* PROBLEM DETAILS:
From the entries provided below, copy each line that contains the word "script".

* EXERCISE INPUT:
------
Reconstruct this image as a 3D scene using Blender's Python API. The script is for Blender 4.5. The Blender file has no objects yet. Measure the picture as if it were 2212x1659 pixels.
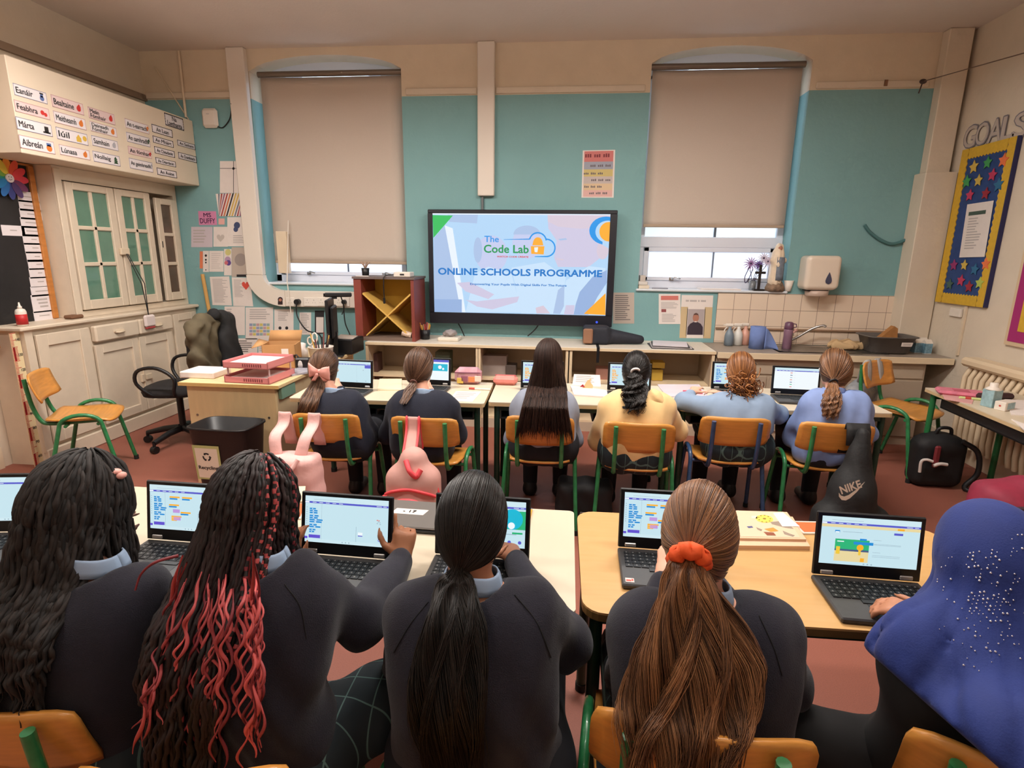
import bpy, math, random
import numpy as np
from mathutils import Vector, Matrix, Euler
SC = bpy.context.scene
COL = SC.collection
RND = random.Random(7)
NR = np.random.RandomState(5)
PI = math.pi
# ---------------------------------------------------------------- camera geometry
FPX, CX, CY, CAMH = 1200.0, 1106.0, 829.5, 1.6
def _unit(v):
    v = np.asarray(v, float); return v / np.linalg.norm(v)
_d = _unit([(1230 - CX) / FPX, -(550 - CY) / FPX, 1.0])
_z = _unit(np.cross([1, -0.0122, 0.0], _d)); _z = _z if _z[1] > 0 else -_z
_x = np.cross(_d, _z); _x = _x if _x[0] > 0 else -_x
RW = np.array([_x, _d, _z])
CAM = np.array([0, 0, CAMH])
def ray(px, py): return RW @ np.array([(px - CX) / FPX, -(py - CY) / FPX, 1.0])
def PY(px, py, y): r = ray(px, py); return CAM + r * (y / r[1])
def PX(px, py, x): r = ray(px, py); return CAM + r * (x / r[0])
def PZ(px, py, z): r = ray(px, py); return CAM + r * ((z - CAMH) / r[2])
WY = 5.5      # back wall
XL, XR = -4.16, 3.26
ZC = 3.44
# ---------------------------------------------------------------- materials
MATS = {}
def lin(c):
    out = []
    for v in c[:3]:
        v = v / 255.0
        out.append(v / 12.92 if v <= .04045 else ((v + .055) / 1.055) ** 2.4)
    return tuple(out) + (1.0,)
def M(name, rgb=None, rough=.6, metal=0, var=.0, scale=30, bump=0, bscale=200, emit=0, trans=0, spec=.5, alpha=1, sheen=0, stretch=None, coat=0, rgb2=None):
    if name in MATS: return MATS[name]
    m = bpy.data.materials.new(name); m.use_nodes = True
    nt = m.node_tree; b = nt.nodes['Principled BSDF']
    c = lin(rgb)
    b.inputs['Base Color'].default_value = c
    b.inputs['Roughness'].default_value = rough
    b.inputs['Metallic'].default_value = metal
    b.inputs['Specular IOR Level'].default_value = spec
    b.inputs['Transmission Weight'].default_value = trans
    b.inputs['Alpha'].default_value = alpha
    b.inputs['Sheen Weight'].default_value = sheen
    b.inputs['Coat Weight'].default_value = coat
    if emit:
        b.inputs['Emission Color'].default_value = c; b.inputs['Emission Strength'].default_value = emit
        b.inputs['Base Color'].default_value = (0.01, .01, .01, 1)
    if var or bump:
        tc = nt.nodes.new('ShaderNodeTexCoord'); mp = nt.nodes.new('ShaderNodeMapping')
        nt.links.new(tc.outputs['Object'], mp.inputs['Vector'])
        if stretch: mp.inputs['Scale'].default_value = stretch
    if var:
        n = nt.nodes.new('ShaderNodeTexNoise'); n.inputs['Scale'].default_value = scale; n.inputs['Detail'].default_value = 4
        nt.links.new(mp.outputs['Vector'], n.inputs['Vector'])
        r = nt.nodes.new('ShaderNodeValToRGB')
        c2 = lin(rgb2) if rgb2 else None
        lo = tuple(max(0, v * (1 - var)) for v in c[:3]) + (1,); hi = tuple(min(1, v * (1 + var)) for v in c[:3]) + (1,)
        r.color_ramp.elements[0].position = .3; r.color_ramp.elements[1].position = .7
        r.color_ramp.elements[0].color = lo; r.color_ramp.elements[1].color = c2 or hi
        nt.links.new(n.outputs['Fac'], r.inputs['Fac']); nt.links.new(r.outputs['Color'], b.inputs['Base Color'])
    if bump:
        n2 = nt.nodes.new('ShaderNodeTexNoise'); n2.inputs['Scale'].default_value = bscale; n2.inputs['Detail'].default_value = 3
        nt.links.new(mp.outputs['Vector'], n2.inputs['Vector'])
        bp = nt.nodes.new('ShaderNodeBump'); bp.inputs['Strength'].default_value = bump; bp.inputs['Distance'].default_value = .01
        nt.links.new(n2.outputs['Fac'], bp.inputs['Height']); nt.links.new(bp.outputs['Normal'], b.inputs['Normal'])
    MATS[name] = m
    return m
# ---------------------------------------------------------------- mesh builder
class MB:
    """collects shapes in one mesh; k = material slot"""
    def __init__(s): s.v = []; s.f = []; s.m = []; s.sm = []
    def add(s, vs, fs, k=0, smooth=False):
        o = len(s.v); s.v += [tuple(map(float, p)) for p in vs]
        for f in fs: s.f.append(tuple(i + o for i in f)); s.m.append(k); s.sm.append(smooth)
        return s
    def box(s, lo, hi, k=0, bev=0, rot=None, at=None):
        lo = np.array(lo, float); hi = np.array(hi, float)
        if bev:
            b = min(bev, *((hi - lo) * .49)); vs = []; fs = []
            c = (lo + hi) / 2; h = (hi - lo) / 2
            idx = {}
            for sx in (-1, 1):
                for sy in (-1, 1):
                    for sz in (-1, 1):
                        sg = np.array([sx, sy, sz])
                        for ax in range(3):
                            p = c + sg * (h - b); p[ax] = c[ax] + sg[ax] * h[ax]
                            idx[(sx, sy, sz, ax)] = len(vs); vs.append(p)
            I = idx
            def q(a, b_, c_, d): fs.append((a, b_, c_, d))
            for ax in range(3):
                o1, o2 = [(1, 2), (2, 0), (0, 1)][ax]
                for sg in (-1, 1):
                    r = []
                    for (a, b2) in ((-1, -1), (1, -1), (1, 1), (-1, 1)):
                        t = [0, 0, 0]; t[ax] = sg; t[o1] = a; t[o2] = b2; r.append(I[(*t, ax)])
                    fs.append(tuple(r if sg > 0 else r[::-1]))
                for a in (-1, 1):
                    for b2 in (-1, 1):
                        t0 = [0, 0, 0]; t0[ax] = -1; t0[o1] = a; t0[o2] = b2; t1 = list(t0); t1[ax] = 1
                        r = [I[(*t0, o1)], I[(*t1, o1)], I[(*t1, o2)], I[(*t0, o2)]]
                        fs.append(tuple(r if a * b2 < 0 else r[::-1]))
            for sx in (-1, 1):
                for sy in (-1, 1):
                    for sz in (-1, 1):
                        r = [I[(sx, sy, sz, a)] for a in range(3)]
                        fs.append(tuple(r if sx * sy * sz > 0 else r[::-1]))
        else:
            x0, y0, z0 = lo; x1, y1, z1 = hi
            vs = [(x0, y0, z0), (x1, y0, z0), (x1, y1, z0), (x0, y1, z0), (x0, y0, z1), (x1, y0, z1), (x1, y1, z1), (x0, y1, z1)]
            fs = [(3, 2, 1, 0), (4, 5, 6, 7), (0, 1, 5, 4), (1, 2, 6, 5), (2, 3, 7, 6), (3, 0, 4, 7)]
        if rot is not None:
            R = Euler(rot).to_matrix(); c = Vector(at if at is not None else (lo + hi) / 2)
            vs = [tuple(R @ (Vector(p) - c) + c) for p in vs]
        return s.add(vs, fs, k)
    def tube(s, pts, r, n=10, k=0, cap=True, closed=False):
        P = np.array(pts, float); m = len(P)
        rr = np.full(m, r, float) if np.isscalar(r) else np.array(r, float)
        T = np.gradient(P, axis=0) if not closed else np.roll(P, -1, 0) - np.roll(P, 1, 0)
        T /= np.linalg.norm(T, axis=1)[:, None] + 1e-12
        u = np.cross(T[0], [0, 0, 1]);
        if np.linalg.norm(u) < .1: u = np.cross(T[0], [1, 0, 0])
        vs = []; ang = np.arange(n) * 2 * PI / n
        for i in range(m):
            u = u - T[i] * np.dot(u, T[i]); u /= np.linalg.norm(u); w = np.cross(T[i], u)
            for a in ang: vs.append(P[i] + rr[i] * (math.cos(a) * u + math.sin(a) * w))
        fs = []
        for i in range(m - (0 if closed else 1)):
            j = (i + 1) % m
            for a in range(n): b = (a + 1) % n; fs.append((i * n + a, i * n + b, j * n + b, j * n + a))
        s.add(vs, fs, k, True)
        if cap and not closed:
            s.add(vs[:n], [tuple(range(n))[::-1]], k); s.add(vs[-n:], [tuple(range(n))], k)
        return s
    def cyl(s, a, b, r, r2=None, n=16, k=0): return s.tube([a, b], [r, r if r2 is None else r2], n, k)
    def lathe(s, prof, at=(0, 0, 0), n=24, k=0, sq=None, smooth=True):
        vs = []; m = len(prof)
        for (r, z) in prof:
            for i in range(n):
                a = 2 * PI * i / n; c, sn = math.cos(a), math.sin(a)
                if sq:
                    e = 2 / sq; c = math.copysign(abs(c) ** e, c); sn = math.copysign(abs(sn) ** e, sn)
                rx, ry = (r, r) if np.isscalar(r) else r
                vs.append((at[0] + rx * c, at[1] + ry * sn, at[2] + z))
        fs = []
        for j in range(m - 1):
            for i in range(n): b = (i + 1) % n; fs.append((j * n + i, j * n + b, (j + 1) * n + b, (j + 1) * n + i))
        fs.append(tuple(range(n))[::-1]); fs.append(tuple(range((m - 1) * n, m * n)))
        return s.add(vs, fs, k, smooth)
    def ball(s, c, r, n=12, k=0):
        r = np.array(r if not np.isscalar(r) else (r, r, r), float); vs = []; fs = []
        for j in range(n + 1):
            t = PI * j / n
            for i in range(2 * n):
                a = PI * i / n
                vs.append((c[0] + r[0] * math.sin(t) * math.cos(a), c[1] + r[1] * math.sin(t) * math.sin(a), c[2] - r[2] * math.cos(t)))
        for j in range(n):
            for i in range(2 * n): b = (i + 1) % (2 * n); fs.append((j * 2 * n + i, j * 2 * n + b, (j + 1) * 2 * n + b, (j + 1) * 2 * n + i))
        return s.add(vs, fs, k, True)
    def prism(s, poly, axis, a, b, k=0):
        """poly 2-D outline extruded along axis (0,1,2) from a to b"""
        def p3(q, t):
            r = [0, 0, 0]; o = [i for i in range(3) if i != axis]; r[o[0]], r[o[1]] = q; r[axis] = t; return r
        n = len(poly); vs = [p3(q, a) for q in poly] + [p3(q, b) for q in poly]
        fs = [tuple(range(n)), tuple(range(n, 2 * n))[::-1]] + [(i, n + i, n + (i + 1) % n, (i + 1) % n) for i in range(n)]
        return s.add(vs, fs, k)
    def quad(s, a, b, c, d, k=0): return s.add([a, b, c, d], [(0, 1, 2, 3)], k)
    def sheet(s, P, thick=0, k=0):
        """P: (a,b,3) grid; thick > 0 closes it into a slab along its normals"""
        P = np.array(P, float); a, b = P.shape[:2]
        if thick:
            du = np.gradient(P, axis=0); dv = np.gradient(P, axis=1); n = np.cross(du, dv); n /= np.linalg.norm(n, axis=2)[..., None] + 1e-12
            Q = P + n * thick
        idx = lambda i, j: i * b + j
        fs = [(idx(i, j), idx(i, j + 1), idx(i + 1, j + 1), idx(i + 1, j)) for i in range(a - 1) for j in range(b - 1)]
        vs = [tuple(p) for p in P.reshape(-1, 3)]
        if thick:
            o = a * b; vs += [tuple(p) for p in Q.reshape(-1, 3)]
            fs += [tuple(o + i for i in f[::-1]) for f in list(fs)]
            ring = [idx(0, j) for j in range(b)] + [idx(i, b - 1) for i in range(1, a)] + [idx(a - 1, j) for j in range(b - 2, -1, -1)] + [idx(i, 0) for i in range(a - 2, 0, -1)]
            fs += [(ring[i], o + ring[i], o + ring[(i + 1) % len(ring)], ring[(i + 1) % len(ring)]) for i in range(len(ring))]
        return s.add(vs, fs, k, True)
    def map(s, M4):
        M4 = np.array(M4); V = np.array(s.v); s.v = [tuple(p) for p in V @ M4[:3, :3].T + M4[:3, 3]]; return s
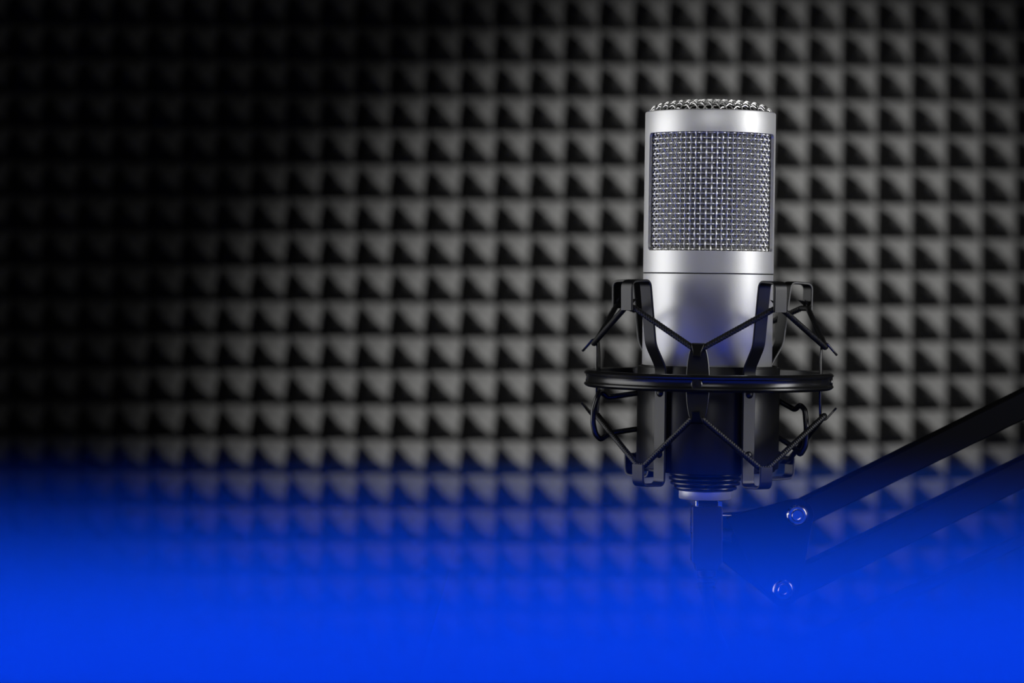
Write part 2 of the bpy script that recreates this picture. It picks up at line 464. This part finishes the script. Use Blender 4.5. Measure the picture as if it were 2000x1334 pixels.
------
* SOLUTION FOR THIS EXERCISE:
Reconstruct this image as a 3D scene using Blender's Python API. The script is for Blender 4.5. The Blender file has no objects yet. Measure the picture as if it were 2212x1659 pixels.
Write part 2 of the bpy script that recreates this picture. It picks up at line 464. This part finishes the script. Use Blender 4.5. Measure the picture as if it were 2000x1334 pixels.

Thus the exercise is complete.